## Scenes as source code
******************************
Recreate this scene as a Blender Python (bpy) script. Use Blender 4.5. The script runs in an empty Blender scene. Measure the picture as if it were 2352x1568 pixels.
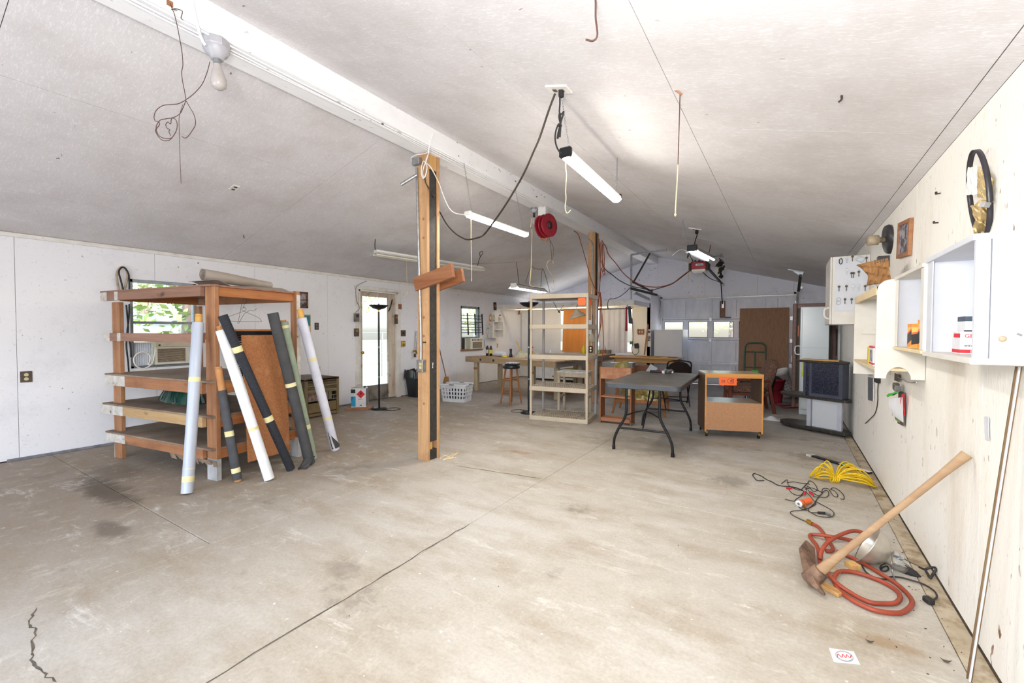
import bpy, bmesh, math, random
from mathutils import Vector, Matrix, Euler
random.seed(11)
SC = bpy.context.scene
COL = SC.collection
PI = math.pi

# ---------------------------------------------------------------- camera, sky, light, exposure
cam_d = bpy.data.cameras.new('camera')
cam_d.sensor_width = 36.0
cam_d.lens = 1000.0 / 2352.0 * 36.0
cam_d.clip_start = 0.05
cam = bpy.data.objects.new('camera', cam_d)
COL.objects.link(cam)
cam.matrix_world = Matrix(((0.843940, -0.015215, 0.536222, 0.0), (0.536432, 0.019253, -0.843724, 0.0), (0.002514, 0.999699, 0.024410, 1.4085), (0, 0, 0, 1)))
SC.camera = cam

def lin(c):
    c = c / 255.0
    return c / 12.92 if c <= 0.04045 else ((c + 0.055) / 1.055) ** 2.4
def H(h, a=1.0):
    h = h.lstrip('#')
    return (lin(int(h[0:2], 16)), lin(int(h[2:4], 16)), lin(int(h[4:6], 16)), a)

W = bpy.data.worlds.new('world')
SC.world = W
W.use_nodes = True
wn = W.node_tree.nodes
wl = W.node_tree.links
sky = wn.new('ShaderNodeTexSky')
sky.sky_type = 'NISHITA'
sky.sun_disc = False
sky.sun_elevation = math.radians(50)
sky.sun_rotation = math.radians(90)
sky.air_density = 1.0
sky.dust_density = 3.0
sky.ozone_density = 1.0
wl.new(sky.outputs['Color'], wn['Background'].inputs['Color'])
wn['Background'].inputs['Strength'].default_value = 0.9

def lamp(name, kind, loc, energy, color=(1, 1, 1), target=None, size=None, size_y=None, spread=None, rad=None, rot=None):
    d = bpy.data.lights.new(name, kind)
    d.energy = energy
    d.color = color
    if kind == 'AREA':
        d.shape = 'RECTANGLE'
        d.size = size
        d.size_y = size_y or size
        if spread: d.spread = math.radians(spread)
    if kind == 'POINT' and rad: d.shadow_soft_size = rad
    o = bpy.data.objects.new(name, d)
    COL.objects.link(o)
    o.location = loc
    if target is not None:
        o.rotation_euler = (Vector(target) - Vector(loc)).to_track_quat('-Z', 'Y').to_euler()
    elif rot: o.rotation_euler = rot
    return o
s = lamp('sun', 'SUN', (30, 0, 30), 4.5, (1.0, 0.95, 0.88), target=(6, 8, 0))
s.data.angle = math.radians(1.0)
# daylight entering through the wide open doorway behind the photographer
lamp('doorway_daylight', 'AREA', (-3.1, -2.0, 1.1), 80.0, (0.86, 0.92, 1.0), target=(-3.1, 5, 1.1), size=4.0, size_y=2.0)
# the photographer's flash, bounced off the roof boards just above and behind the camera
lamp('bounced_flash', 'AREA', (-0.25, -0.55, 1.75), 66.0, (1.0, 0.985, 0.97), target=(-0.4, 1.2, 2.9), size=0.5, size_y=0.5)
lamp('direct_flash', 'AREA', (-0.12, -0.12, 1.72), 40.0, (1.0, 0.985, 0.97), target=(-2.2, 4.0, 1.5), size=0.22, size_y=0.22)
SC.view_settings.view_transform = 'Standard'
SC.view_settings.look = 'None'
SC.view_settings.gamma = 1.0
SC.view_settings.use_curve_mapping = False
SC.view_settings.exposure = 0.33
SC.cycles.max_bounces = 7
SC.cycles.diffuse_bounces = 4
SC.cycles.use_denoising = True
SC.cycles.sample_clamp_indirect = 6.0

# ---------------------------------------------------------------- materials
MATS = {}
def node(nt, t, **kw):
    n = nt.nodes.new(t)
    for k, v in kw.items():
        setattr(n, k, v)
    return n
def mix(nt, fac, a, b, mode='MIX'):
    n = nt.nodes.new('ShaderNodeMix')
    n.data_type = 'RGBA'
    n.blend_type = mode
    for sock, val in ((n.inputs[0], fac), (n.inputs[6], a), (n.inputs[7], b)):
        if hasattr(val, 'is_output'): nt.links.new(val, sock)
        else: sock.default_value = val
    return n.outputs[2]
def ramp(nt, val, p0, p1, c0=0.0, c1=1.0):
    n = nt.nodes.new('ShaderNodeMapRange')
    n.clamp = True
    nt.links.new(val, n.inputs[0])
    n.inputs[1].default_value = p0
    n.inputs[2].default_value = p1
    n.inputs[3].default_value = c0
    n.inputs[4].default_value = c1
    return n.outputs[0]
def noise(nt, vec, scale, detail=4.0, rough=0.55, stretch=(1, 1, 1), dist=0.0):
    mp = nt.nodes.new('ShaderNodeMapping')
    mp.inputs['Scale'].default_value = stretch
    nt.links.new(vec, mp.inputs['Vector'])
    n = nt.nodes.new('ShaderNodeTexNoise')
    n.inputs['Scale'].default_value = scale
    n.inputs['Detail'].default_value = detail
    n.inputs['Roughness'].default_value = rough
    n.inputs['Distortion'].default_value = dist
    nt.links.new(mp.outputs[0], n.inputs['Vector'])
    return n.outputs['Fac']
def base_mat(name):
    m = bpy.data.materials.new(name)
    m.use_nodes = True
    nt = m.node_tree
    b = nt.nodes['Principled BSDF']
    tc = nt.nodes.new('ShaderNodeTexCoord')
    MATS[name] = m
    return m, nt, b, tc.outputs['Object']
def bump(nt, b, h, strength=0.2, dist=0.01):
    n = nt.nodes.new('ShaderNodeBump')
    n.inputs['Strength'].default_value = strength
    n.inputs['Distance'].default_value = dist
    nt.links.new(h, n.inputs['Height'])
    nt.links.new(n.outputs[0], b.inputs['Normal'])
def M(name, c, c2=None, sc=8.0, st=(1, 1, 1), rough=0.6, metal=0.0, amt=(0.35, 0.65), bmp=0.0, detail=4.0, dirt=None, dsc=3.0, damt=(0.6, 0.75), spec=0.5, trans=0.0, ior=1.45, emit=None, est=0.0, alpha=1.0, sub=0):
    m, nt, b, vec = base_mat(name)
    col = H(c)
    b.inputs['Roughness'].default_value = rough
    b.inputs['Metallic'].default_value = metal
    b.inputs['Specular IOR Level'].default_value = spec
    if c2 is None: c2 = c
    n = noise(nt, vec, sc, detail, 0.6, st)
    out = mix(nt, ramp(nt, n, *amt), col, H(c2))
    if dirt:
        d = noise(nt, vec, dsc, 6.0, 0.65)
        out = mix(nt, ramp(nt, d, *damt), out, H(dirt))
    nt.links.new(out, b.inputs['Base Color'])
    if bmp: bump(nt, b, n, bmp, 0.004)
    if trans:
        b.inputs['Transmission Weight'].default_value = trans
        b.inputs['IOR'].default_value = ior
    if emit:
        b.inputs['Emission Color'].default_value = H(emit)
        b.inputs['Emission Strength'].default_value = est
    b.inputs['Alpha'].default_value = alpha
    return m
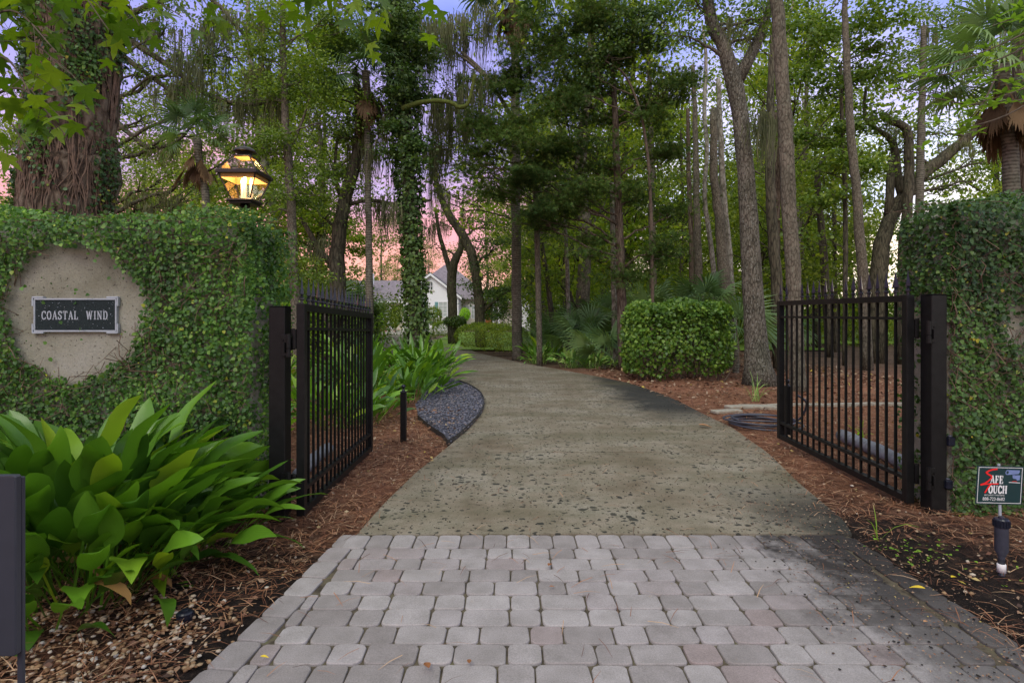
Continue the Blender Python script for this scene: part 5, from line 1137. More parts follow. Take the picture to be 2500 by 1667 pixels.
******************************
## The problem
Reproduce all the records verbatim, excluding images.

## Finished answer
Recreate this scene as a Blender Python (bpy) script. Use Blender 4.5. The script runs in an empty Blender scene. Measure the picture as if it were 2352x1568 pixels.
import bpy, bmesh, math, random
from mathutils import Vector, Matrix, Euler
random.seed(11)
SC = bpy.context.scene
COL = SC.collection
PI = math.pi

# ---------------------------------------------------------------- camera, sky, light, exposure
cam_d = bpy.data.cameras.new('camera')
cam_d.sensor_width = 36.0
cam_d.lens = 1000.0 / 2352.0 * 36.0
cam_d.clip_start = 0.05
cam = bpy.data.objects.new('camera', cam_d)
COL.objects.link(cam)
cam.matrix_world = Matrix(((0.843940, -0.015215, 0.536222, 0.0), (0.536432, 0.019253, -0.843724, 0.0), (0.002514, 0.999699, 0.024410, 1.4085), (0, 0, 0, 1)))
SC.camera = cam

def lin(c):
    c = c / 255.0
    return c / 12.92 if c <= 0.04045 else ((c + 0.055) / 1.055) ** 2.4
def H(h, a=1.0):
    h = h.lstrip('#')
    return (lin(int(h[0:2], 16)), lin(int(h[2:4], 16)), lin(int(h[4:6], 16)), a)

W = bpy.data.worlds.new('world')
SC.world = W
W.use_nodes = True
wn = W.node_tree.nodes
wl = W.node_tree.links
sky = wn.new('ShaderNodeTexSky')
sky.sky_type = 'NISHITA'
sky.sun_disc = False
sky.sun_elevation = math.radians(50)
sky.sun_rotation = math.radians(90)
sky.air_density = 1.0
sky.dust_density = 3.0
sky.ozone_density = 1.0
wl.new(sky.outputs['Color'], wn['Background'].inputs['Color'])
wn['Background'].inputs['Strength'].default_value = 0.9

def lamp(name, kind, loc, energy, color=(1, 1, 1), target=None, size=None, size_y=None, spread=None, rad=None, rot=None):
    d = bpy.data.lights.new(name, kind)
    d.energy = energy
    d.color = color
    if kind == 'AREA':
        d.shape = 'RECTANGLE'
        d.size = size
        d.size_y = size_y or size
        if spread: d.spread = math.radians(spread)
    if kind == 'POINT' and rad: d.shadow_soft_size = rad
    o = bpy.data.objects.new(name, d)
    COL.objects.link(o)
    o.location = loc
    if target is not None:
        o.rotation_euler = (Vector(target) - Vector(loc)).to_track_quat('-Z', 'Y').to_euler()
    elif rot: o.rotation_euler = rot
    return o
s = lamp('sun', 'SUN', (30, 0, 30), 4.5, (1.0, 0.95, 0.88), target=(6, 8, 0))
s.data.angle = math.radians(1.0)
# daylight entering through the wide open doorway behind the photographer
lamp('doorway_daylight', 'AREA', (-3.1, -2.0, 1.1), 80.0, (0.86, 0.92, 1.0), target=(-3.1, 5, 1.1), size=4.0, size_y=2.0)
# the photographer's flash, bounced off the roof boards just above and behind the camera
lamp('bounced_flash', 'AREA', (-0.25, -0.55, 1.75), 66.0, (1.0, 0.985, 0.97), target=(-0.4, 1.2, 2.9), size=0.5, size_y=0.5)
lamp('direct_flash', 'AREA', (-0.12, -0.12, 1.72), 40.0, (1.0, 0.985, 0.97), target=(-2.2, 4.0, 1.5), size=0.22, size_y=0.22)
SC.view_settings.view_transform = 'Standard'
SC.view_settings.look = 'None'
SC.view_settings.gamma = 1.0
SC.view_settings.use_curve_mapping = False
SC.view_settings.exposure = 0.33
SC.cycles.max_bounces = 7
SC.cycles.diffuse_bounces = 4
SC.cycles.use_denoising = True
SC.cycles.sample_clamp_indirect = 6.0

# ---------------------------------------------------------------- materials
MATS = {}
def node(nt, t, **kw):
    n = nt.nodes.new(t)
    for k, v in kw.items():
        setattr(n, k, v)
    return n
def mix(nt, fac, a, b, mode='MIX'):
    n = nt.nodes.new('ShaderNodeMix')
    n.data_type = 'RGBA'
    n.blend_type = mode
    for sock, val in ((n.inputs[0], fac), (n.inputs[6], a), (n.inputs[7], b)):
        if hasattr(val, 'is_output'): nt.links.new(val, sock)
        else: sock.default_value = val
    return n.outputs[2]
def ramp(nt, val, p0, p1, c0=0.0, c1=1.0):
    n = nt.nodes.new('ShaderNodeMapRange')
    n.clamp = True
    nt.links.new(val, n.inputs[0])
    n.inputs[1].default_value = p0
    n.inputs[2].default_value = p1
    n.inputs[3].default_value = c0
    n.inputs[4].default_value = c1
    return n.outputs[0]
def noise(nt, vec, scale, detail=4.0, rough=0.55, stretch=(1, 1, 1), dist=0.0):
    mp = nt.nodes.new('ShaderNodeMapping')
    mp.inputs['Scale'].default_value = stretch
    nt.links.new(vec, mp.inputs['Vector'])
    n = nt.nodes.new('ShaderNodeTexNoise')
    n.inputs['Scale'].default_value = scale
    n.inputs['Detail'].default_value = detail
    n.inputs['Roughness'].default_value = rough
    n.inputs['Distortion'].default_value = dist
    nt.links.new(mp.outputs[0], n.inputs['Vector'])
    return n.outputs['Fac']
def base_mat(name):
    m = bpy.data.materials.new(name)
    m.use_nodes = True
    nt = m.node_tree
    b = nt.nodes['Principled BSDF']
    tc = nt.nodes.new('ShaderNodeTexCoord')
    MATS[name] = m
    return m, nt, b, tc.outputs['Object']
def bump(nt, b, h, strength=0.2, dist=0.01):
    n = nt.nodes.new('ShaderNodeBump')
    n.inputs['Strength'].default_value = strength
    n.inputs['Distance'].default_value = dist
    nt.links.new(h, n.inputs['Height'])
    nt.links.new(n.outputs[0], b.inputs['Normal'])
def M(name, c, c2=None, sc=8.0, st=(1, 1, 1), rough=0.6, metal=0.0, amt=(0.35, 0.65), bmp=0.0, detail=4.0, dirt=None, dsc=3.0, damt=(0.6, 0.75), spec=0.5, trans=0.0, ior=1.45, emit=None, est=0.0, alpha=1.0, sub=0):
    m, nt, b, vec = base_mat(name)
    col = H(c)
    b.inputs['Roughness'].default_value = rough
    b.inputs['Metallic'].default_value = metal
    b.inputs['Specular IOR Level'].default_value = spec
    if c2 is None: c2 = c
    n = noise(nt, vec, sc, detail, 0.6, st)
    out = mix(nt, ramp(nt, n, *amt), col, H(c2))
    if dirt:
        d = noise(nt, vec, dsc, 6.0, 0.65)
        out = mix(nt, ramp(nt, d, *damt), out, H(dirt))
    nt.links.new(out, b.inputs['Base Color'])
    if bmp: bump(nt, b, n, bmp, 0.004)
    if trans:
        b.inputs['Transmission Weight'].default_value = trans
        b.inputs['IOR'].default_value = ior
    if emit:
        b.inputs['Emission Color'].default_value = H(emit)
        b.inputs['Emission Strength'].default_value = est
    b.inputs['Alpha'].default_value = alpha
    return m
Continue the Blender Python script for this scene: part 5, from line 1137. More parts follow. Take the picture to be 2500 by 1667 pixels.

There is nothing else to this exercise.